Wells’ 1896 novel, set amid Darwinian debates and empire, probes human-animal divides. Beast Folk echo colonised subjects under missionary “Laws,” their resistance mirroring Kaurna agency. Both contexts reveal power’s fragility, whether colonial Adelaide’s tensions or the island’s unraveling order.
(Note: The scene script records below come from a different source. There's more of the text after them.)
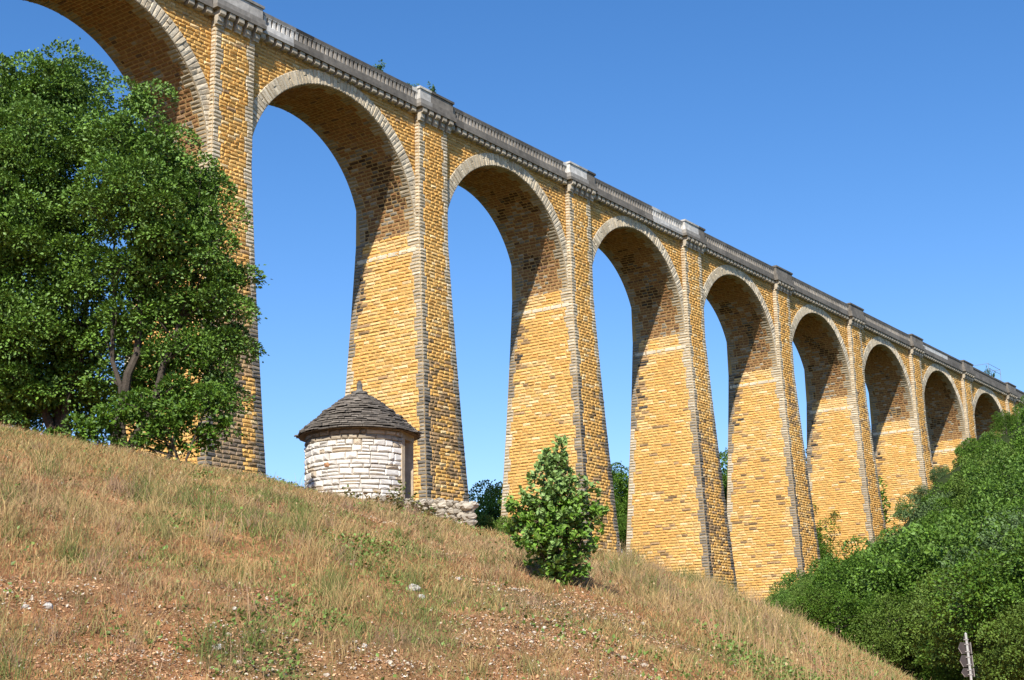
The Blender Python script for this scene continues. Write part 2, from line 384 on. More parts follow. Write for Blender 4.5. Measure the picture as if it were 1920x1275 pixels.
def span(n):
    """arch and spandrel wall between pier n and n+1"""
    r = np.random.default_rng(300+n); x0 = n*S+PW; x1 = (n+1)*S; xc = (x0+x1)/2; Y0, Y1 = PS, DEP-PS
    w = MB(); K = 72; a = np.linspace(0, PI, K+1); ax = xc-RAD*np.cos(a); az_ = ZS+RAD*np.sin(a)
    V = np.concatenate([np.stack([ax, 0*ax+Y0, az_], 1), np.stack([ax, 0*ax+Y0, 0*ax+ZTOP+.25], 1), np.stack([ax, 0*ax+Y1, az_], 1), np.stack([ax, 0*ax+Y1, 0*ax+ZTOP+.25], 1)])
    k = np.arange(K); m = K+1
    w.add(V, np.concatenate([np.stack([k, k+1, k+1+m, k+m], 1), np.stack([k+2*m, k+3*m, k+1+3*m, k+1+2*m], 1)]), cq=MORT)
    nz = int((ZTOP-ZS)/CH); C4 = []; 
    for c in range(nz):
        z1 = ZTOP-c*CH; z0 = z1-CH; zm = (z0+z1)/2; Re = RAD+RING*.93; dz = zm-ZS
        iv = [(x0, x1)] if dz >= Re else [(x0, xc-math.sqrt(Re*Re-dz*dz)), (xc+math.sqrt(Re*Re-dz*dz), x1)]
        for (u0, u1) in iv:
            if u1-u0 < .12: continue
            cuts = [u0]; x = u0+.2+.4*r.random()
            while x < u1-.2: cuts.append(x); x += .36+.36*r.random()
            cuts.append(u1)
            for p, q in zip(cuts[:-1], cuts[1:]): C4.append([(p, Y0, z0), (q, Y0, z0), (q, Y0, z1), (p, Y0, z1)])
    C4 = np.array(C4); zc = C4[:, :, 2].mean(1)
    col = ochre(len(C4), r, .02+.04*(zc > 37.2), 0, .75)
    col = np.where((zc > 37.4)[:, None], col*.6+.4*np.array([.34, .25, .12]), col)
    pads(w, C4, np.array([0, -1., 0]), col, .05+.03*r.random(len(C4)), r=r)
    wo_ = w.build('spandrel_wall', M_stone, viaduct)
    # soffit: barrel of stone courses
    s_ = MB(); V = np.concatenate([np.stack([ax, 0*ax+Y0, az_], 1), np.stack([ax, 0*ax+Y1, az_], 1)])
    s_.add(V, np.stack([k, k+m, k+1+m, k+1], 1), cq=MORT)
    nc = int(PI*RAD/.255); C4 = []; N = []; col = []; wid = Y1-Y0
    for c in range(nc):
        a0, a1 = c*PI/nc, (c+1)*PI/nc; am = (a0+a1)/2
        q0 = (.85 if (c//3) % 2 else .5); cuts = course_cuts(wid, q0, q0, r, .35, .7)
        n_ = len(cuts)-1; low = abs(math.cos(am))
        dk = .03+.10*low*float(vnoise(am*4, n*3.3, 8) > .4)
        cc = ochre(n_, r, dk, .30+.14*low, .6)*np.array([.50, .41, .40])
        ym = (cuts[:-1]+cuts[1:])/2
        st = np.exp(-((ym-wid*.55)/1.3)**2)*sstep(.35, .75, low)
        cc = np.where((r.random(n_) < .35*st)[:, None], np.array([.34, .29, .22])*(.5+.6*r.random((n_, 1))), cc)
        st2 = (vnoise(ym*.9+n*5, am*5, 4) > .72)*sstep(.2, .6, low)
        cc = np.where((r.random(n_) < .9*st2)[:, None], cc*.42*(.7+.5*r.random((n_, 1))), cc)
        cc[0] = CRM2*(.55+.3*r.random()); cc[-1] = CRM2*(.4+.3*r.random())
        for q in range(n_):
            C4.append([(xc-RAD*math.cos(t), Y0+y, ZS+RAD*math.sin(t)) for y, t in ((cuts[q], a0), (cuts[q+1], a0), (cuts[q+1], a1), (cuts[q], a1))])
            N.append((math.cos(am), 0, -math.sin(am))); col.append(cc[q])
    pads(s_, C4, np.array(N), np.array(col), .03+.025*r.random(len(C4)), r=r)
    s_.build('soffit', M_stone, wo_)
    # ring of voussoirs
    g_ = MB(); nv = 83; pj = .05; yf = Y0-pj; Ro = RAD+RING
    th = np.linspace(0, PI, 97); k2 = np.arange(96); mm = 97
    def cyl(R, y): return np.stack([xc-R*np.cos(th), 0*th+y, ZS+R*np.sin(th)], 1)
    g_.add(np.concatenate([cyl(RAD-.001, yf), cyl(Ro, yf), cyl(Ro, Y0+.01), cyl(RAD-.001, Y0+.01)]),
           np.concatenate([np.stack([k2+i_*mm, k2+1+i_*mm, k2+1+((i_+1) % 4)*mm, k2+((i_+1) % 4)*mm], 1) for i_ in range(4)]), cq=np.array(CRM2)*.8)
    C4 = []
    for v in range(nv):
        a0, a1 = v*PI/nv, (v+1)*PI/nv
        if v % 5 == 1: rr = [(RAD, RAD+RING*.55), (RAD+RING*.55, Ro)]
        else: rr = [(RAD, Ro)]
        for (ra, rb) in rr:
            C4.append([(xc-R*math.cos(t), yf, ZS+R*math.sin(t)) for R, t in ((ra, a0), (rb, a0), (rb, a1), (ra, a1))])
    pads(g_, C4, np.array([0, -1., 0]), cream(len(C4), r, .02)*1.06, .035+.03*r.random(len(C4)), inset=.14, gap=.008, r=r)
    g_.build('arch_ring', M_stone, wo_)
NP = range(0, 12)
for n in NP: pier(n)
for n in range(0, 11): span(n)

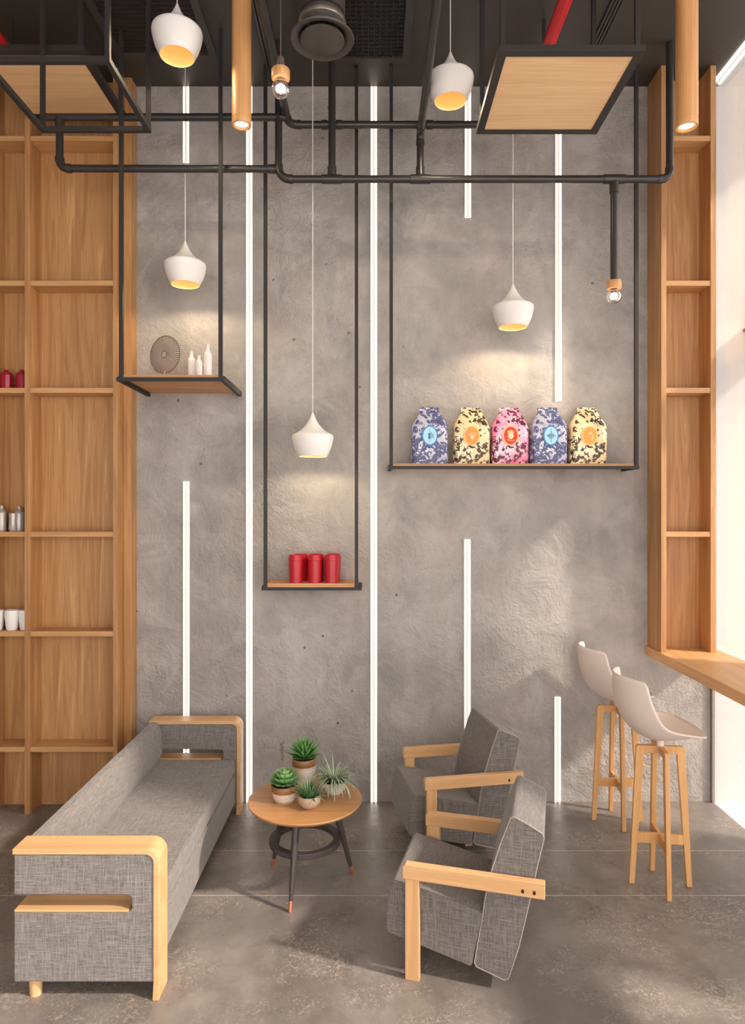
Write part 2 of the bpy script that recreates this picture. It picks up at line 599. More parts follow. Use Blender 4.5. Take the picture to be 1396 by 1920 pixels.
# ================================================================== LED strips
def led(px, y0, y1, label):
    x = (px - 698) / 278.45
    z1 = 1.95 + (960 - y0) / 278.45
    z0 = max(0.0, 1.95 + (960 - y1) / 278.45)
    o = E('wall_light_strip', label, 'light strip', (x, WY, z0), 'vertical light strips in the concrete wall')
    b = B()
    box(b, x - 0.0235, x - 0.0195, WY - 0.007, WY - 0.0005, z0, z1)
    box(b, x + 0.0195, x + 0.0235, WY - 0.007, WY - 0.0005, z0, z1)
    P('channel', b, M['led_rim'], o)
    b = B(); box(b, x - 0.0195, x + 0.0195, WY - 0.004, WY - 0.0005, z0, z1)
    d = P('diffuser', b, M['led_w'], o)
    b = B(); box(b, x - 0.008, x + 0.008, WY - 0.006, WY - 0.0035, z0, z1)
    P('light_core', b, M['led_c'], d)

zt = 163
led(349, zt, 305, 'short light strip at the top left of the wall, by the bookcase')
led(349.5, 903, 1503, 'light strip that starts halfway up and drops behind the sofa')
led(467.5, zt, 1503, 'full height light strip between sofa and round table')
led(700.5, zt, 1503, 'full height light strip in the middle of the wall')
led(876.5, zt, 408, 'short upper light strip left of the large hanging panel')
led(875.5, 1012, 1503, 'light strip rising behind the farther armchair')
led(1046, zt, 752, 'long upper light strip ending just above the row of bags')
led(1044.5, 1307, 1503, 'shortest light strip, low on the wall beside the bar stools')

# ================================================================== hanging shelves
def hanging_shelf(label, yf, x0, x1, rods, py_top, py_bar, py_bot, over=0.0):
    s = F / yf
    X = lambda px: (px - 698) / s
    Z = lambda py: 1.95 + (960 - py) / s
    zt_, zb_, zz = Z(py_top), Z(py_bar), Z(py_bot)
    o = E('hanging_shelf', label, 'shelf', ((X(x0) + X(x1)) / 2, yf, zz), 'shelves hung from the ceiling on black rods')
    b = B(); box(b, X(rods[0]) + 0.004, X(rods[1]) - 0.004, yf + 0.004, WY - 0.002, zb_, zt_)
    P('board', b, M['shelf_x'], o, bevel=0.001)
    b = B(); box(b, X(x0), X(x1), yf - 0.011, yf + 0.011, zz, zb_); P('front_bar', b, M['black'], o)
    for xx in (X(x0) + 0.011, X(x1) - 0.011):
        b = B(); box(b, xx - 0.011, xx + 0.011, yf + 0.011, WY - 0.002, zz, zb_ + 0.012); P('side_bar', b, M['black'], o)
    for r in rods:
        b = B(); box(b, X(r) - 0.011, X(r) + 0.011, yf - 0.012, yf + 0.010, zb_, CZ); P('rod', b, M['black'], o)
    return zt_

ZA = hanging_shelf('left hanging shelf with a ribbed disc and white vases', 3.99, 219, 420, (227.5, 413.5), 702.6, 708, 714.6)
ZB = hanging_shelf('small middle hanging shelf with the red cups', 4.323, 490.5, 677.6, (497.5, 668), 1094, 1101.6, 1106.7)
ZC = hanging_shelf('wide right hanging shelf with the five printed bags', 4.28, 728, 1197, (733, 1192), 869, 874, 879.5)

# ================================================================== ceiling frames
def frame_ring(bm, x0, x1, y0, y1, z0, z1, w_):
    box(bm, x0, x1, y0, y0 + w_, z0, z1)
    box(bm, x0, x1, y1 - w_, y1, z0, z1)
    box(bm, x0, x0 + w_, y0 + w_, y1 - w_, z0, z1)
    box(bm, x1 - w_, x1, y0 + w_, y1 - w_, z0, z1)

def ceiling_panel(label, x0, x1, y0, y1, z, w_, board=True, rods=(), h=0.03, name='wood_baffle', cat='ceiling panel'):
    o = E(name, label, cat, ((x0 + x1) / 2, (y0 + y1) / 2, z))
    b = B(); frame_ring(b, x0, x1, y0, y1, z, z + h, w_); P('frame', b, M['black'], o, bevel=0.001)
    if board:
        b = B(); box(b, x0 + w_, x1 - w_, y0 + w_, y1 - w_, z + 0.005, z + 0.022); P('board', b, M['panel_x'], o)
    for rx, ry in rods:
        b = B(); box(b, rx - 0.011, rx + 0.011, ry - 0.011, ry + 0.011, z + h, CZ); P('rod', b, M['black'], o)

ceiling_panel('large square wood panel in a black frame hung at upper right', 0.5693, 1.232, 3.03, 3.70, 4.029, 0.040,
              rods=((0.592, 3.06), (1.205, 3.06), (0.60, 3.676), (1.208, 3.676)), h=0.030)
ceiling_panel('square wood panel in a black frame hung at upper left', -2.206, -1.583, 3.685, 4.318, 4.48, 0.040,
              rods=((-1.61, 3.71), (-2.185, 3.71), (-2.185, 4.295), (-1.61, 4.295)), h=0.035)
ceiling_panel('empty black square frame hung below the left wood panel', -1.801, -1.203, 3.076, 3.660, 4.012, 0.026, board=False,
              rods=((-1.2155, 3.089), (-1.788, 3.089), (-1.788, 3.647), (-1.2155, 3.647)), h=0.027, name='suspended_rack', cat='frame')

# ================================================================== pipework
PR = 0.0222
Yp, Yu = 4.10, 4.20
def pw(px, py, Y):
    return Vector(((px - 698) * Y / F, Y, 1.95 + (960 - py) * Y / F))

pipes = E('pipework', 'dark grey pipe network running below the ceiling', 'pipes', (0, Yp, 4.0))
def pipe(*pts, r=PR):
    b = B(); tube(b, pts, r, 18); P('pipe', b, M['pipe'], pipes)
def collar(p, q, r=PR * 1.22):
    b = B(); tube(b, [p, q], r, 18); P('fitting', b, M['pipe'], pipes, bevel=0.0015)
def elbow(c, d1, d2, r=0.06):
    """bend at corner c joining directions d1 and d2 (away from c)"""
    d1, d2 = Vector(d1).normalized(), Vector(d2).normalized()
    pts = []
    o = c + (d1 + d2) * r
    for i in range(9):
        a = PI / 2 * i / 8
        pts.append(o - d2 * r * math.cos(a) - d1 * r * math.sin(a))
    # starts at c+d1*r ends at c+d2*r
    b = B(); tube(b, pts, PR * 1.12, 18); P('elbow', b, M['pipe'], pipes)
    collar(c + d1 * (r - 0.006), c + d1 * (r + 0.018))
    collar(c + d2 * (r - 0.006), c + d2 * (r + 0.018))
    return c + d1 * r, c + d2 * r

Xp, Yax, Zp = Vector((1, 0, 0)), Vector((0, 1, 0)), Vector((0, 0, 1))
# left upper run and its drop
zU = pw(0, 220, Yp).z
cL = pw(112, 316, Yp)
cV = pw(522, 336, Yp)
zL2 = pw(0, 317, Yp).z
a1, a2 = elbow(cL, Zp, Xp, 0.05)
pipe(a1, Vector((cL.x, Yp, zU)))
collar(Vector((cL.x, Yp, zU - 0.07)), Vector((cL.x, Yp, zU + 0.006)))
XUL = (541 - 698) * 4.2 / F
pipe(Vector((-2.0, Yp, zU)), Vector((XUL, Yp, zU)))
pipe(a2, Vector((cV.x - 0.01, Yp, zL2)))
collar(Vector((cV.x - 0.06, Yp, zL2)), Vector((cV.x - 0.022, Yp, zL2)))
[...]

Broader Implications: Identity and Resistance
The comparison illuminates identity’s resilience. Gawler’s speech and the Law seek to redefine – Kaurna as “white,” Beast Folk as “men” – but resistance reclaims essence. Kaurna protests, like 1843’s fish trap defense, and Beast Folk lapses, like the Cat Creature’s claw-sharpening, reject imposed roles. Both critique systems – colonialism’s theft, science’s arrogance – showing resistance’s universal power, from cultural revival to instinctual rebellion.
Conclusion
Gawler’s 1838 speech and the Beast Folk’s Law impose identities – European for Kaurna, human for Beast Folk – through coercive rhetoric promising uplift but delivering control. Kaurna resisted through mobility, language, spirituality, and strategy, as in Pirltawardli camps or Tarntanya’s naming, ensuring revival. Beast Folk resisted instinctually, their relapses – like the Tiger Man’s hunts – exposing Moreau’s failure. Additional examples – Kaurna protests, Beast Folk regressions – deepen the comparison, revealing control’s limits. Both texts critique imposed ideals, affirming identity’s endurance, whether cultural or natural, against erasure’s violence.